The enduring appeal of the Karate Club is grounded in the self-discipline, humility, and mutual respect associated with the martial arts. But the student founders don’t pretend they weren’t also moved by the cultural influences of the mid-1970s.
“I think one of the great inspirations of the whole thing was Enter the Dragon,” Picco says, referencing the iconic 1973 feature film starring martial arts expert Bruce Lee.
“Oh, yeah!” Purcell exclaims.
However, their interest transcended a cultural moment or a fad, and they’re proud of what they began at Lawrenceville, the lessons that began with their original, handwritten charter — an artifact present at the 50th anniversary celebration.
“It’s just amazing,” Meseroll says. “and just the difference it’s made on so many people’s lives now.”
Big Red Roundup
- Boys’ lacrosse earned its third-consecutive national prep championship with a 12-4 win over Salisbury and finished the season ranked No. 4 nationally among all high schools by InsideLacrosse.com.

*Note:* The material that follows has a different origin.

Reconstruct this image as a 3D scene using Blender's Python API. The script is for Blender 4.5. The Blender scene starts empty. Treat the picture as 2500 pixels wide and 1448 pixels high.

Nick Voultos ’25, Brock Getson ’25, and Sawyer English ’25 were selected to the New Balance All-America Senior Game.
- Girls’ lacrosse captured the Mid-Atlantic Prep League title and won the Wooden Stick. Lexie Koch ’25 was chosen to the New Balance All-America Senior Game, and she and Dani Caldwell ’27 were named to the N.J.I.S.A.A. All-Prep A team.
- Boys’ and girls’ track and field won their respective N.J.I.S.A.A. championships on May 2. The girls added a Mid-Atlantic Prep League title a week later, adding a slew of School records along the way: Jael Gaines ’26, Sofia Swindell ’25, Yasmin Willie ’28, and Rhianna Scott ’25 in the 4x400m; Swindell ran the 100m in 11.88, good for No. 2 in the state; Jesslyn Bentum ’25 hurled the discus 117-7 at the N.J.I.S.A.A. Relays; Scott ran the 400m in 56.08; and Blair Bartlett ’27 won the girls’ 3000m at the Penn Relays.
- Boys’ and girls’ crew both won the Brown Cup in the spring.
- Big Red’s overall record in the spring was 131-52, winning 72 percent of its games, matches, and meets.